Record set>
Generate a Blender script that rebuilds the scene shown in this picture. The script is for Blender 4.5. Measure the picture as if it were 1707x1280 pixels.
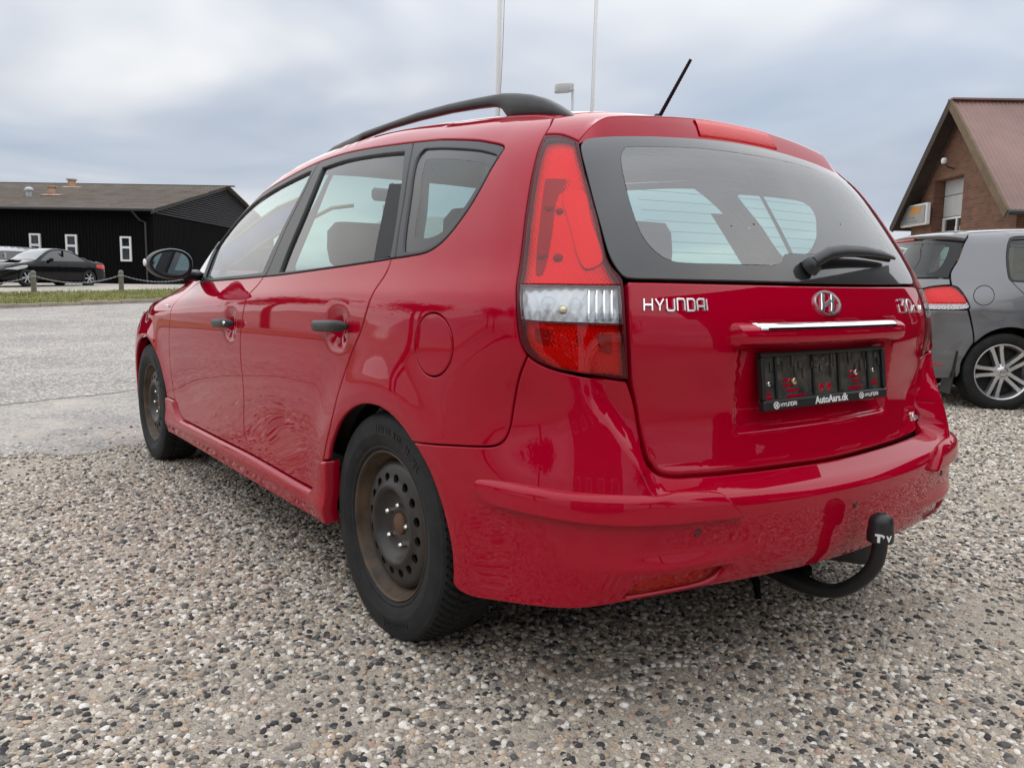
import bpy, math, random
import numpy as np
from mathutils import Vector, Matrix
from mathutils.geometry import delaunay_2d_cdt
random.seed(7); rng=np.random.default_rng(7)
for o in list(bpy.data.objects): bpy.data.objects.remove(o)
scn=bpy.context.scene; col=scn.collection
rad=math.radians
# ------------------------------------------------------------------ camera
CAM=np.array([-1.8708,-1.9591,.9758]); YAW,PITCH,ROLL,FPX=-.6305,-.1226,.0154,1372.3
cfwd=np.array([-math.sin(YAW)*math.cos(PITCH),math.cos(YAW)*math.cos(PITCH),math.sin(PITCH)])
crt0=np.array([math.cos(YAW),math.sin(YAW),0]); cup0=np.cross(crt0,cfwd)
crt=math.cos(ROLL)*crt0+math.sin(ROLL)*cup0; cup=-math.sin(ROLL)*crt0+math.cos(ROLL)*cup0
cd=bpy.data.cameras.new('camera'); cam=bpy.data.objects.new('camera',cd); col.objects.link(cam)
cd.sensor_fit='HORIZONTAL'; cd.sensor_width=36; cd.lens=36*FPX/1707; cd.clip_start=.05; cd.clip_end=3000
cam.matrix_world=Matrix([[crt[0],cup[0],-cfwd[0],CAM[0]],[crt[1],cup[1],-cfwd[1],CAM[1]],[crt[2],cup[2],-cfwd[2],CAM[2]],[0,0,0,1]])
scn.camera=cam
# ------------------------------------------------------------------ sky and sun
SUN_EL,SUN_AZ=rad(74),rad(20)      # azimuth measured from +y towards +x
w=bpy.data.worlds.new('World'); scn.world=w; w.use_nodes=True
nt=w.node_tree; nt.nodes.clear()
def N(t,kind,**kw):
    n=t.nodes.new(kind)
    for k,v in kw.items():
        if k in n.inputs: n.inputs[k].default_value=v
        else: setattr(n,k,v)
    return n
out=N(nt,'ShaderNodeOutputWorld'); bg=N(nt,'ShaderNodeBackground'); bg.inputs['Strength'].default_value=.1
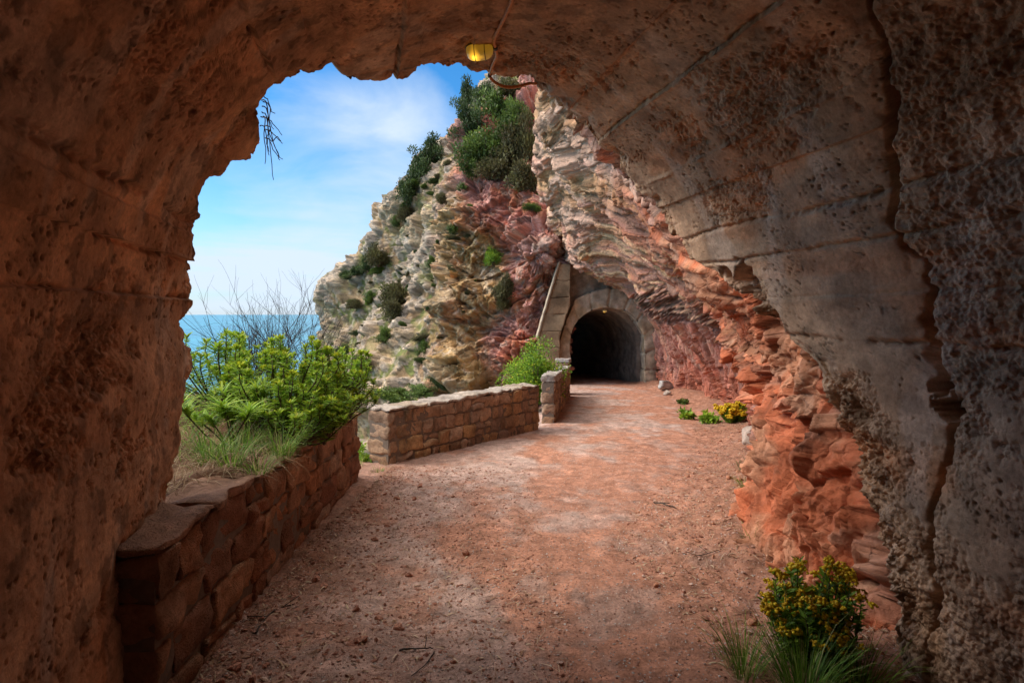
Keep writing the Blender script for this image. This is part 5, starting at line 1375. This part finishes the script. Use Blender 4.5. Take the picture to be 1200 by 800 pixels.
def pos_right(n, rs):
    Y = 2.5 + 9.5 * rs.rand(n) ** 1.3; return foot_x(Y) - 1.25 * rs.rand(n) ** 1.6, Y
scatter_ground('rubble', 'red rock crumbs along the foot of the right cliff', 'rubble', 7000, pos_right, .006, .034, M['chip'], 63, .6, 3)
def straw():
    rs = np.random.RandomState(66); mb = MB()
    for fp, n in ((pos_left, 2400), (pos_right, 3800)):
        X, Y = fp(n, rs); Z = path_z(X, Y)
        for k in range(n):
            a = rs.rand() * 6.283; leafy = rs.rand() < .35
            blade(mb, (X[k], Y[k], Z[k] + .003), (math.cos(a), math.sin(a), .12 + .3 * rs.rand()), (.03 + .04 * rs.rand()) if leafy else (.05 + .13 * rs.rand()), .014 if leafy else .0045, rs, rs.rand(), .5, 4)
    tag(mb.build('dry_litter', M['litter']), 'dry straw and dead leaves along both sides of the path', 'litter', kind='stuff')
straw()
def ground_twig(label, pts, r, seed):
    rs = np.random.RandomState(seed); p = np.array([np.array(put(a, b, r * 1.2)) for a, b in pts]); p = cr1(p, np.linspace(0, len(p) - 1, 14)); p[:, 2] += np.abs(rs.normal(0, r * .5, 14))
    mb = MB(); mb.tube(p, np.linspace(r, r * .5, 14), 6)
    for k in (5, 9):
        e = p[k] + np.array((rs.normal(0, .06), rs.normal(0, .06), .02)); mb.tube([p[k], (p[k] + e) / 2, e], r * .5, 5)
    tag(mb.build('fallen_twig', M['twig']), label, 'twig')
g1 = lambda px, py: tuple(G(px, py)[:2])
ground_twig('short dark twig lying on the red dirt right of the path centre', [g1(766, 589), g1(778, 592), g1(792, 597)], .010, 1)
ground_twig('thin forked twig on the path near the bottom left of the tunnel', [g1(468, 764), g1(490, 764), g1(508, 763)], .005, 2)
ground_twig('thin curved twig below the forked one on the tunnel floor', [g1(509, 768), g1(500, 780), g1(484, 795)], .004, 3)
ground_twig('pale twig in the dry litter of the right verge', [g1(800, 652), g1(820, 656), g1(842, 654)], .004, 4)
ground_twig('twig lying among the red chips beside the reddish wall', [g1(300, 745), g1(318, 722), g1(345, 712)], .006, 5)
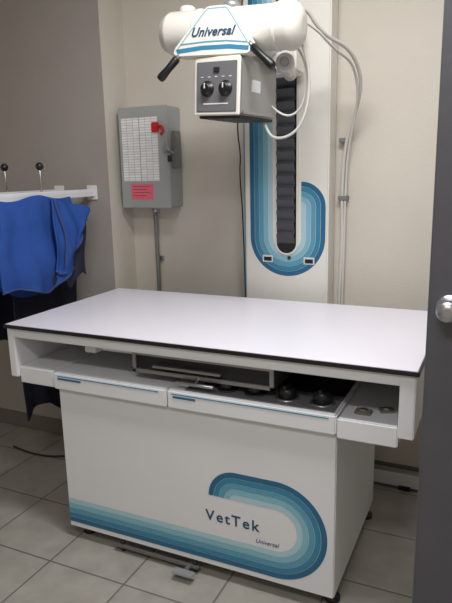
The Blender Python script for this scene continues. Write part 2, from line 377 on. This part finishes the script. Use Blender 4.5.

Stated goal> Pull every line containing "script" out of the records.

The result>
Generate a Blender script that rebuilds the scene shown in this picture. The script is for Blender 4.5. Measure the picture as if it were 1707x1280 pixels.
Keep writing the Blender script for this image. This is part 5, starting at line 1375. This part finishes the script. Use Blender 4.5. Take the picture to be 1200 by 800 pixels.
The Blender Python script for this scene continues. Write part 2, from line 377 on. This part finishes the script. Use Blender 4.5.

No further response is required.